Keep only the lines where "pixels" appears.

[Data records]
────────

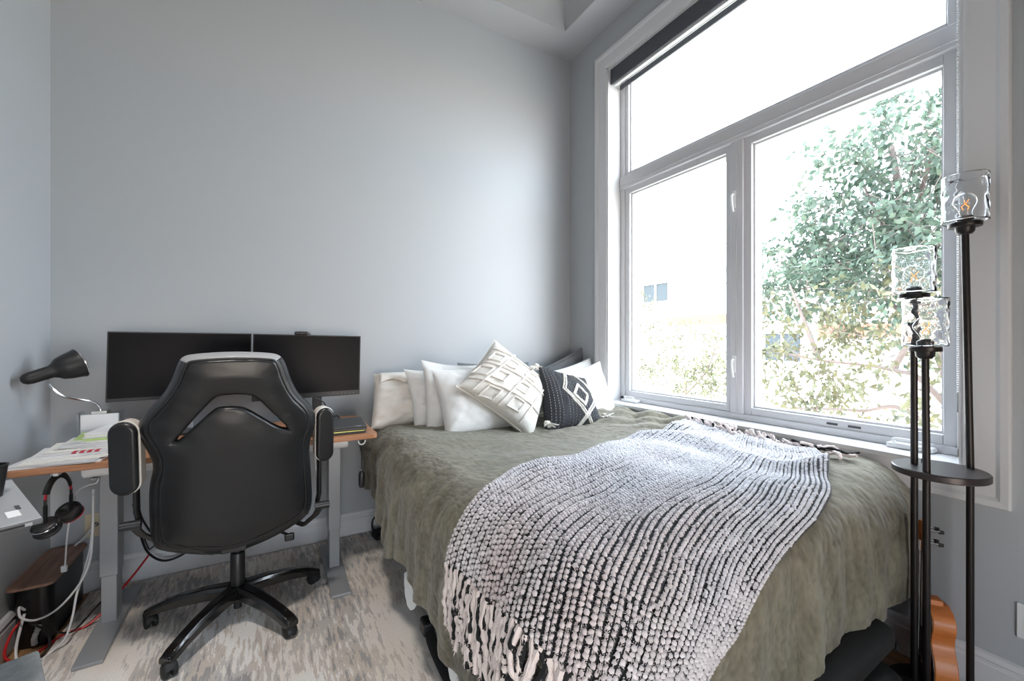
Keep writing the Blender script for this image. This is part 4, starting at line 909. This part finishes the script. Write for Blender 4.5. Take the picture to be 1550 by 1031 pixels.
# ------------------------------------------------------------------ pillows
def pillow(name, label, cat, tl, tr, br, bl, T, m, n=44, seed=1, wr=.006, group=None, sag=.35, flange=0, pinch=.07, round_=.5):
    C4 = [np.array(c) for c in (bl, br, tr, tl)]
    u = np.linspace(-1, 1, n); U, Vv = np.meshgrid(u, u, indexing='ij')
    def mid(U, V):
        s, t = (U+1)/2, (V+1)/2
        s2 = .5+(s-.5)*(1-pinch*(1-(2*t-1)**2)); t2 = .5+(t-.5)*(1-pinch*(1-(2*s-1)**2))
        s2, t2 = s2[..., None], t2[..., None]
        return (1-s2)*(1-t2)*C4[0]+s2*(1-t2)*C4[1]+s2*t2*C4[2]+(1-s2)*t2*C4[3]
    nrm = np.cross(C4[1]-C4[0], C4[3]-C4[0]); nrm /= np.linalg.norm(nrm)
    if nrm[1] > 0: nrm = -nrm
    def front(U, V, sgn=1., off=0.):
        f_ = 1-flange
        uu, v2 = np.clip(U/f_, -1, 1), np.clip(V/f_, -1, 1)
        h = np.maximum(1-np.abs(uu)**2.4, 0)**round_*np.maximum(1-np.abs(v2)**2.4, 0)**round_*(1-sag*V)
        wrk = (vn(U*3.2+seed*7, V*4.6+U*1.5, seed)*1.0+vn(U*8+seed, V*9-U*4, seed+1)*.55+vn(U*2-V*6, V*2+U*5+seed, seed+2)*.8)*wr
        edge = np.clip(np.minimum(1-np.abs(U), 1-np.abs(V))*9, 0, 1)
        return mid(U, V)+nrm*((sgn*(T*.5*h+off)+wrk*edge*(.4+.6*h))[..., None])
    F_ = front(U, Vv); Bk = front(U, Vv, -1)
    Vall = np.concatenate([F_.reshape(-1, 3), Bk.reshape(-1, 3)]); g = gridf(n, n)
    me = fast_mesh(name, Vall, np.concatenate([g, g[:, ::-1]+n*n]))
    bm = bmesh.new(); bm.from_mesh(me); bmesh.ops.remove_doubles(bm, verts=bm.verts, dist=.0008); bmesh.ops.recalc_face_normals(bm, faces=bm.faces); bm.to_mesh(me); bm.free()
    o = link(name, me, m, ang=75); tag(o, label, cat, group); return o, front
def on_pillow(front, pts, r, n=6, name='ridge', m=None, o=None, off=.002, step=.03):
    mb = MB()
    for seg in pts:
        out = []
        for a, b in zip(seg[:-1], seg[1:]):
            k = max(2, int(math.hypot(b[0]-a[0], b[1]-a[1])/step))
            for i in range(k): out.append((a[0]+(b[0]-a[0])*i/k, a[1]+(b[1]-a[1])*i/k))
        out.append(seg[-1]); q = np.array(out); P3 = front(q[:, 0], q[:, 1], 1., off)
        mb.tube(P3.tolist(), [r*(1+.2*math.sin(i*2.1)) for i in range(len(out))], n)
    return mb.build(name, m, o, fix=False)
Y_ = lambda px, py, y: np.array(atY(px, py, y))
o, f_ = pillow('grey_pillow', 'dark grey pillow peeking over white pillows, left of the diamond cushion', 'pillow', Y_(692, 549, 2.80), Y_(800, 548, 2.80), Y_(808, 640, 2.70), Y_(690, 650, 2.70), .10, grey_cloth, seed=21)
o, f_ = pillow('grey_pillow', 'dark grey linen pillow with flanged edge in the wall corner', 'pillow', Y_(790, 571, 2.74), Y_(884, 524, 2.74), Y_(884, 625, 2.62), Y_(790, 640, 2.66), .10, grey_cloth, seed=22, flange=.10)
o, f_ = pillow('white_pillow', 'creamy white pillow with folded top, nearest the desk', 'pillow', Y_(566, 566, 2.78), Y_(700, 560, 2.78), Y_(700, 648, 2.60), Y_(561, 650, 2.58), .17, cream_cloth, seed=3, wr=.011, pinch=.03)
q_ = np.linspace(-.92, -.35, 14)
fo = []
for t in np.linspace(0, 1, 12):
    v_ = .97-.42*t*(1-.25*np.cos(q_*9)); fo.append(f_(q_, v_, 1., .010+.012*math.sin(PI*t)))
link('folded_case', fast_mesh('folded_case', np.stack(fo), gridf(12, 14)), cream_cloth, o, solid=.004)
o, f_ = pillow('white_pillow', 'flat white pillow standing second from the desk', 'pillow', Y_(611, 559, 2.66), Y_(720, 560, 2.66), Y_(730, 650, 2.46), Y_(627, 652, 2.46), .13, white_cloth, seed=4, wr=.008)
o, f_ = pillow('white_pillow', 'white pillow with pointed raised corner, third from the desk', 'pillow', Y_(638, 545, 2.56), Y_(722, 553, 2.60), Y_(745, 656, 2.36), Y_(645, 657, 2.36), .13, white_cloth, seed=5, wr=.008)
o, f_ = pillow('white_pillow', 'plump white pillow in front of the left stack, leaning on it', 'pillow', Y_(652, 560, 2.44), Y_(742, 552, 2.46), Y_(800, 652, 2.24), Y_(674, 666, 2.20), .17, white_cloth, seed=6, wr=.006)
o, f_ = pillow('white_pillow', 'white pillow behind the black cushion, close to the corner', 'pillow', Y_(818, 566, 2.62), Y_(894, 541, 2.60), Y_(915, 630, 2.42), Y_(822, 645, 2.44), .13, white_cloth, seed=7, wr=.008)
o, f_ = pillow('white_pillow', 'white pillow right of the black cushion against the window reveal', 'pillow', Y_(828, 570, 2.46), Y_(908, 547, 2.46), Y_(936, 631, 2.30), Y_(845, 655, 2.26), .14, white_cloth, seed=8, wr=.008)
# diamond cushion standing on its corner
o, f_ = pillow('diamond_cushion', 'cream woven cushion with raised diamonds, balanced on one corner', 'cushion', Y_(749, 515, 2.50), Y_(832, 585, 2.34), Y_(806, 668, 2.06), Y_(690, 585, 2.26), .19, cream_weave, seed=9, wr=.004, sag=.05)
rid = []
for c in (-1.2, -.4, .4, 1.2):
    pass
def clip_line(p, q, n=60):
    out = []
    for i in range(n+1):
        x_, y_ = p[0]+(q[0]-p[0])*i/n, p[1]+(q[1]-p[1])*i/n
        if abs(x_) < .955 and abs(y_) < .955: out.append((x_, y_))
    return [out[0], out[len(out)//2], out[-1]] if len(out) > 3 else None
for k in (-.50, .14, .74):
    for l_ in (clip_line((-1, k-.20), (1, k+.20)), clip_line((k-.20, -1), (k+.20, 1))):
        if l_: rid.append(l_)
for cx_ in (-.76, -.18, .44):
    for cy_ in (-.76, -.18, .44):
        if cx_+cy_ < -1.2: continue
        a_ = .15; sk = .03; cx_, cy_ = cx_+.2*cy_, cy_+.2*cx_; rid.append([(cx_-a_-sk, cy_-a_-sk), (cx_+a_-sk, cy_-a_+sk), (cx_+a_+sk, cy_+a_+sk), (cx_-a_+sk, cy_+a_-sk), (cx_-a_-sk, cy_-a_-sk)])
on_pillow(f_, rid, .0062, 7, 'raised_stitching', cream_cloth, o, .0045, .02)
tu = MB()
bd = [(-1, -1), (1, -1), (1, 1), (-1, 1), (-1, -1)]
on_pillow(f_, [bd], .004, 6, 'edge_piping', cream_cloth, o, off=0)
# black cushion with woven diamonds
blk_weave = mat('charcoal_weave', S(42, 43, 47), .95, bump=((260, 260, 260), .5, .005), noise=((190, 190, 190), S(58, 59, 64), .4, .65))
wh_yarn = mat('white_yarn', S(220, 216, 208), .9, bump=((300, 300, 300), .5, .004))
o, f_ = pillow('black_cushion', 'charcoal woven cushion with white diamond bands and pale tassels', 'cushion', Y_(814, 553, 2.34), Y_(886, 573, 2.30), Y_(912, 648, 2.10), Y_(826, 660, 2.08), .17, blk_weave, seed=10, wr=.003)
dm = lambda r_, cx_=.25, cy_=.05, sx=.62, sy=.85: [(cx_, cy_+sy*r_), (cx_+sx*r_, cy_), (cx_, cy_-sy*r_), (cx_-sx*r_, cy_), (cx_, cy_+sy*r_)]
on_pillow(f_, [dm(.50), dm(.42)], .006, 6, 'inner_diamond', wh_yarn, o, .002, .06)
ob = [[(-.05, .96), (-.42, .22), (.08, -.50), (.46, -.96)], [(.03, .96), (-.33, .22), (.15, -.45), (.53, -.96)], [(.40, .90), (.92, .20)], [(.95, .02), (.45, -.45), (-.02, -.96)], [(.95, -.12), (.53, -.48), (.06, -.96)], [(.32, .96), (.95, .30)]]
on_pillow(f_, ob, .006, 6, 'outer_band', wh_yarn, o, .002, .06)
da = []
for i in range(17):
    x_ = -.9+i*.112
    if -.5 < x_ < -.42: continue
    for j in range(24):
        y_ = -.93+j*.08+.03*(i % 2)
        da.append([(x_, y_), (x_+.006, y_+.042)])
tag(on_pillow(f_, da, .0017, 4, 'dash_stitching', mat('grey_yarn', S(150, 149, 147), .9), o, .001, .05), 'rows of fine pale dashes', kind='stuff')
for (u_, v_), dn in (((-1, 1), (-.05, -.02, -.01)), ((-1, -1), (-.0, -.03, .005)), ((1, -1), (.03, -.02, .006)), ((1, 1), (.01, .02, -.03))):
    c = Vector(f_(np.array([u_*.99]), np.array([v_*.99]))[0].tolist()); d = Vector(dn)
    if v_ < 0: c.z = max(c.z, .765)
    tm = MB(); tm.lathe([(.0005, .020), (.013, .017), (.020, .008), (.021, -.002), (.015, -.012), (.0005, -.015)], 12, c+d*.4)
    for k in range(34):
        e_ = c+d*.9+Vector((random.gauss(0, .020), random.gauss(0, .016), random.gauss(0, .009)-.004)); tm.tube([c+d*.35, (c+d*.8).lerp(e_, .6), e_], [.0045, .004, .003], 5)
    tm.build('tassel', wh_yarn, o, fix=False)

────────

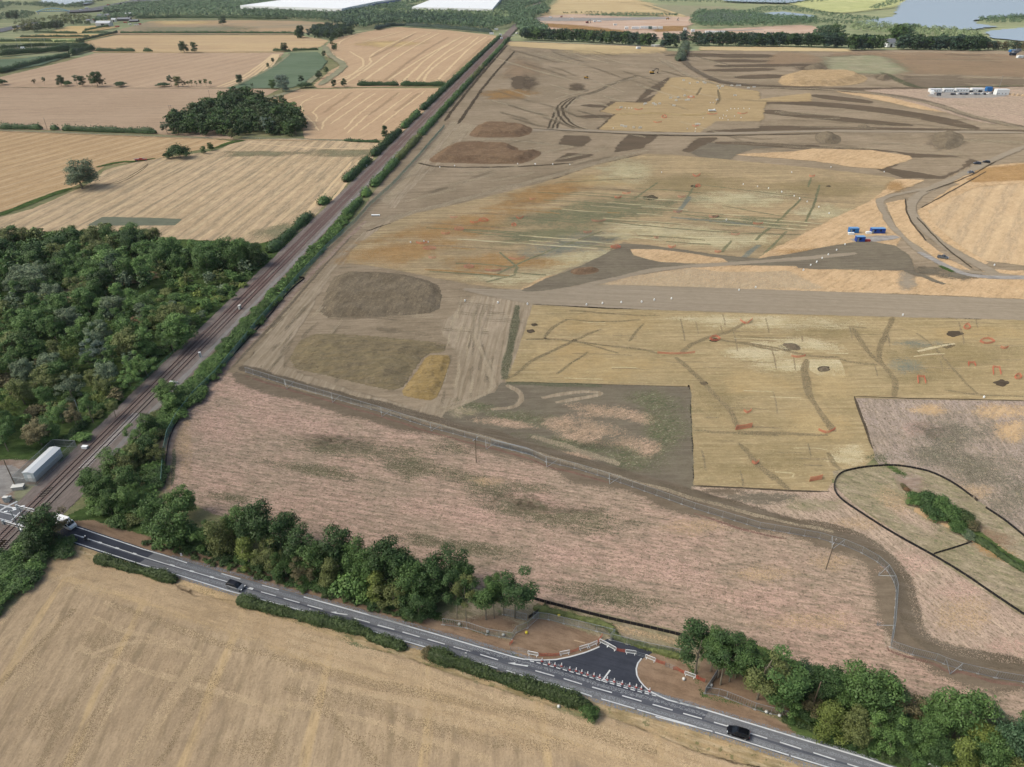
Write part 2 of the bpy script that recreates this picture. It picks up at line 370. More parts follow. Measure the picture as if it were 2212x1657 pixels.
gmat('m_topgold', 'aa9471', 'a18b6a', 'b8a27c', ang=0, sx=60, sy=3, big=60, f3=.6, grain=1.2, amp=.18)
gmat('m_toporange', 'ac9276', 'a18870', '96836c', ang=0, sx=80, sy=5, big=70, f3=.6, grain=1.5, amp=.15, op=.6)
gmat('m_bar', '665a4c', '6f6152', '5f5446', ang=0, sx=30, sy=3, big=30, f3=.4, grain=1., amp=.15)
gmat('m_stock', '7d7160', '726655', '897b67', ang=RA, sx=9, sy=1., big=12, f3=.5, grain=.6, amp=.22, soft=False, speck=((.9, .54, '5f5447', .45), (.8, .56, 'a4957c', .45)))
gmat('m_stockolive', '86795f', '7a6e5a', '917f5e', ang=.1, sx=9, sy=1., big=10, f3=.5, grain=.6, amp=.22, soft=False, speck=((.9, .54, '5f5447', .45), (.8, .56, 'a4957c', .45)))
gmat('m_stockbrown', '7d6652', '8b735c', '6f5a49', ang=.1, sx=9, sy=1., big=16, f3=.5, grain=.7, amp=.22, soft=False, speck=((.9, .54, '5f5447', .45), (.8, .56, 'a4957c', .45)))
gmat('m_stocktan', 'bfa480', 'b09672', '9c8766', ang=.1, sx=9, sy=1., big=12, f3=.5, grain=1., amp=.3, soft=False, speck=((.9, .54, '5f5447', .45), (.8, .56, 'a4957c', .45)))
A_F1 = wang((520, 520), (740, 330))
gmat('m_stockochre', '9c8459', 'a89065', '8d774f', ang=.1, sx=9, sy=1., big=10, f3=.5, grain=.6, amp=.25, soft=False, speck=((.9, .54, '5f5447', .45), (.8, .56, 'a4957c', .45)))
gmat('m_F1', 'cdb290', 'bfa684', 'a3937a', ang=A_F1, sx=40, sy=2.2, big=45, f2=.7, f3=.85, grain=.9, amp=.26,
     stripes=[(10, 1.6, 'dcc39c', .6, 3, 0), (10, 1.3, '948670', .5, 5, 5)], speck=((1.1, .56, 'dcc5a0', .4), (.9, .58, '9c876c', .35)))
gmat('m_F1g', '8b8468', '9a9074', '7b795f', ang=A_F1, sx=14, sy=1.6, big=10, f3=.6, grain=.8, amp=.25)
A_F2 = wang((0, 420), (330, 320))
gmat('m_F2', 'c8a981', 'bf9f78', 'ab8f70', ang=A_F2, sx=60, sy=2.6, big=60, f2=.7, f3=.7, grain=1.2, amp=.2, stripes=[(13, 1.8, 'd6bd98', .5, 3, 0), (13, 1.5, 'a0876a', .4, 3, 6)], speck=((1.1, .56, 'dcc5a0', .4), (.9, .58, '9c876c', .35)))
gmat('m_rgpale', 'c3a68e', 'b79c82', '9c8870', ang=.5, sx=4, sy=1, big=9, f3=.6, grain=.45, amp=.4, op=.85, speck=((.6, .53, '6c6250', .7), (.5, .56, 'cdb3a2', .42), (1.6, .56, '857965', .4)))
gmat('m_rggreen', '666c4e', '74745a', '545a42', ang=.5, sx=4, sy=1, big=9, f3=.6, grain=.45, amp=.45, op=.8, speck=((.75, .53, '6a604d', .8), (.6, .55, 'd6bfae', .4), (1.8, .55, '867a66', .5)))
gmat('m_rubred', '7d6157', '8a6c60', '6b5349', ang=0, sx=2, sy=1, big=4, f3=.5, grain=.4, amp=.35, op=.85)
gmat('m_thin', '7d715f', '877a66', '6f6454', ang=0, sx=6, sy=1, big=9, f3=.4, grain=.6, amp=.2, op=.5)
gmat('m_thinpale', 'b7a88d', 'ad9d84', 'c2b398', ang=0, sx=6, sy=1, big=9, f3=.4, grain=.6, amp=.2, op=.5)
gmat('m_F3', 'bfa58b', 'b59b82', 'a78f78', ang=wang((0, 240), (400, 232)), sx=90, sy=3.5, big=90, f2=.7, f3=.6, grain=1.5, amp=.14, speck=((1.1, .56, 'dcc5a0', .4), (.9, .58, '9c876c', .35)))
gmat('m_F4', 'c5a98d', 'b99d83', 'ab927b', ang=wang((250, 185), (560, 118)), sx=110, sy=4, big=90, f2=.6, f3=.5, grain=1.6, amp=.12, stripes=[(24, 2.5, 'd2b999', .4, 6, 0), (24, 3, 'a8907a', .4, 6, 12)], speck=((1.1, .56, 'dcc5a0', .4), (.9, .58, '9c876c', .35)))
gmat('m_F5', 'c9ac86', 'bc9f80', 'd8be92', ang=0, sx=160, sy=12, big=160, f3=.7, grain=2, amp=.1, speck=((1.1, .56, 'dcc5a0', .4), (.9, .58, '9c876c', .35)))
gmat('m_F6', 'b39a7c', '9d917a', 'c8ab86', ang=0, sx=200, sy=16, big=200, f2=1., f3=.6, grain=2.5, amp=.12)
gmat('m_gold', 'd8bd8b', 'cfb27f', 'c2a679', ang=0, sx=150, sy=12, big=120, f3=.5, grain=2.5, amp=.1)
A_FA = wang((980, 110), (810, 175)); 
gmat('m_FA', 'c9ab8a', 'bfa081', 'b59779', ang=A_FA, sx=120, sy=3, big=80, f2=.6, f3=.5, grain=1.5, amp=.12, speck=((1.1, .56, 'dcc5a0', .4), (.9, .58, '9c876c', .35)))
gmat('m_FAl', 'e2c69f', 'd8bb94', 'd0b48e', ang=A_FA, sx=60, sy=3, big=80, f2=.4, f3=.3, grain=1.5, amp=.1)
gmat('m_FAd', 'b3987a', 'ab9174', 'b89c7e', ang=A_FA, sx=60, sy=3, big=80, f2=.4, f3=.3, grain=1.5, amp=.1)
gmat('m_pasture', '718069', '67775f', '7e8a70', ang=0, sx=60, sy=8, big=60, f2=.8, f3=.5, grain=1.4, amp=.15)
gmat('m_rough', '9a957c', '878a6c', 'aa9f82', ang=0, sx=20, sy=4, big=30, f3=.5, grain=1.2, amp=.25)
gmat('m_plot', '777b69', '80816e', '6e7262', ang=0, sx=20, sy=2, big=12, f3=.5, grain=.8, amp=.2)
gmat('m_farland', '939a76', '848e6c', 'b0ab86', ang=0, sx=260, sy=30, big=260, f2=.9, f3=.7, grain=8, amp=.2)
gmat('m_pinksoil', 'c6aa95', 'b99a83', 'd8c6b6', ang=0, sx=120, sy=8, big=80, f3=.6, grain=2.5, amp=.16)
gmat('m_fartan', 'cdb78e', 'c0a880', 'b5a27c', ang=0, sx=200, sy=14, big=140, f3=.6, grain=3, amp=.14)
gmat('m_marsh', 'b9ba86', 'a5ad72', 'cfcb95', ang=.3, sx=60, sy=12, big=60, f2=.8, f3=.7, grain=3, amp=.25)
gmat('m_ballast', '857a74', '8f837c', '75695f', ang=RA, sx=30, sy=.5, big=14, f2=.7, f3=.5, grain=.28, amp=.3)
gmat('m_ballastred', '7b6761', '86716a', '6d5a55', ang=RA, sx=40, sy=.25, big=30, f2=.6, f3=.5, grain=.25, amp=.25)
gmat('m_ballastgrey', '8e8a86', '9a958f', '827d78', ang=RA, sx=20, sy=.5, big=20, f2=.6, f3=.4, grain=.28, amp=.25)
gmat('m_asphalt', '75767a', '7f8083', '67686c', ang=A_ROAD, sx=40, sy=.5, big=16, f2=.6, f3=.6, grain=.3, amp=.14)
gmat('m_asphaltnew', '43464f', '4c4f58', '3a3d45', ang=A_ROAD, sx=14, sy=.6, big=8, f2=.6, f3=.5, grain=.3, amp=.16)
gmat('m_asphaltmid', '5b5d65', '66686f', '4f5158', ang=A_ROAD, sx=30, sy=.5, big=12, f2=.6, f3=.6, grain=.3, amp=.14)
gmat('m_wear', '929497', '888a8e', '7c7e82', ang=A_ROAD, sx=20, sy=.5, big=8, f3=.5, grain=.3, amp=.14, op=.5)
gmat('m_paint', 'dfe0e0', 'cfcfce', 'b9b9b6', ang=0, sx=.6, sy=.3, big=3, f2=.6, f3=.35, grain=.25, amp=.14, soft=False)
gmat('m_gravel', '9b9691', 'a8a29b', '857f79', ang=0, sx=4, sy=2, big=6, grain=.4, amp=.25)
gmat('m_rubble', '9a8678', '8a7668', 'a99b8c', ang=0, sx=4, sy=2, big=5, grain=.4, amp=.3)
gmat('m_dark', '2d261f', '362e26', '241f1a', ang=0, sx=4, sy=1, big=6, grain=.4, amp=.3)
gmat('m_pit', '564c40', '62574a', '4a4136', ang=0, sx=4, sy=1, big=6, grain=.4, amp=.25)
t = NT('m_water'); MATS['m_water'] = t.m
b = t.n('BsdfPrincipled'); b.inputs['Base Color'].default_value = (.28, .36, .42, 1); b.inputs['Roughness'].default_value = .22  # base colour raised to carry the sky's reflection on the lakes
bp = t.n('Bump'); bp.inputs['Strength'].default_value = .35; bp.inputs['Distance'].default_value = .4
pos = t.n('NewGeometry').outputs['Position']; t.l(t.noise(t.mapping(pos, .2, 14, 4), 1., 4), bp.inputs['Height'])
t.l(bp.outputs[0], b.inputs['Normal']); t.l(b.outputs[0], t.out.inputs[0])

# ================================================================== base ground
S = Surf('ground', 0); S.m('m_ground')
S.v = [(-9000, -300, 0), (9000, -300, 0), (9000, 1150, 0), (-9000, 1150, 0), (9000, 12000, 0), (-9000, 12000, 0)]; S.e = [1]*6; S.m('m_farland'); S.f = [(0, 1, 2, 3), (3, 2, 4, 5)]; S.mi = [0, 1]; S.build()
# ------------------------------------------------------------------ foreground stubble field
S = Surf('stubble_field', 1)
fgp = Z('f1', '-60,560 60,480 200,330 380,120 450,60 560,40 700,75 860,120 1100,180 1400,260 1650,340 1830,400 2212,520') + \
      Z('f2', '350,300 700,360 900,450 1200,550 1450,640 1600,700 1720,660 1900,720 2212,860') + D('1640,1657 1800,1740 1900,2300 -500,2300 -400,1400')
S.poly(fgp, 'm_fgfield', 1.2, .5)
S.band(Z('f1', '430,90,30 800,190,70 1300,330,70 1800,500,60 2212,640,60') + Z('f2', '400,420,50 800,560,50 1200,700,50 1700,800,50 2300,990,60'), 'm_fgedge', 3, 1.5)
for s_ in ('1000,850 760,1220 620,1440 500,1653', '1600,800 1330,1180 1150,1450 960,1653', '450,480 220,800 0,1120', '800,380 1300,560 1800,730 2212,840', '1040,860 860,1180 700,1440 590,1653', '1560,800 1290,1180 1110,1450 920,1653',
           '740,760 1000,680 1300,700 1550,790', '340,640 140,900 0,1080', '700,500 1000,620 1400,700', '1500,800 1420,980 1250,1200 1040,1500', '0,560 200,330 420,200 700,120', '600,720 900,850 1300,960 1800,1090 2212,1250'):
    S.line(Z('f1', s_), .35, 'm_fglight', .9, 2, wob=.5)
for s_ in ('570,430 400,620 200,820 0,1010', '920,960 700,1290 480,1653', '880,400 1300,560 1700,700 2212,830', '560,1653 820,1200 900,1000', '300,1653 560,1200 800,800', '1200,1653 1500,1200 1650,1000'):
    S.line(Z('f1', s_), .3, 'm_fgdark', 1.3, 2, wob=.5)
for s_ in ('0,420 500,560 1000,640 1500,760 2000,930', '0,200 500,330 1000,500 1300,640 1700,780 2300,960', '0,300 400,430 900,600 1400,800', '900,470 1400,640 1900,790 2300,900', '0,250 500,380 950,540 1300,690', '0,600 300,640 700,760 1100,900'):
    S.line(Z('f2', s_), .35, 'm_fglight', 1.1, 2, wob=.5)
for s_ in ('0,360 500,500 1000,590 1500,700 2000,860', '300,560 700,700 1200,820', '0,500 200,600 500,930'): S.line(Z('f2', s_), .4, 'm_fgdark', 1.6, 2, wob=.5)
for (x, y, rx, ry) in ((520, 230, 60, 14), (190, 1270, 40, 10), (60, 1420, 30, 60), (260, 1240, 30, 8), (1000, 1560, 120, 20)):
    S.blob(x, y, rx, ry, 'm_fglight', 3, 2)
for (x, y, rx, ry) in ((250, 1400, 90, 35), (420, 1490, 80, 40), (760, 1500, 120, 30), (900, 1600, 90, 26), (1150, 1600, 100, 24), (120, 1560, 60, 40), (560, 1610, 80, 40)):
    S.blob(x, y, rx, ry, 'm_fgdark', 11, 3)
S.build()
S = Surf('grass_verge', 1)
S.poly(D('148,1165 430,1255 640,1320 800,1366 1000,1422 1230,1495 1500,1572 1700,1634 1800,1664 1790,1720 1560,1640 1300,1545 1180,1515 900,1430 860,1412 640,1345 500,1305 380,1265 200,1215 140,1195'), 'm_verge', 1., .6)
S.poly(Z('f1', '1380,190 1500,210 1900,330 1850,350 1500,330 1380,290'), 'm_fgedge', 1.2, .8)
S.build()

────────

* Written answer:
Keep writing the Blender script for this image. This is part 4, starting at line 909. This part finishes the script. Write for Blender 4.5. Take the picture to be 1550 by 1031 pixels.
Write part 2 of the bpy script that recreates this picture. It picks up at line 370. More parts follow. Measure the picture as if it were 2212x1657 pixels.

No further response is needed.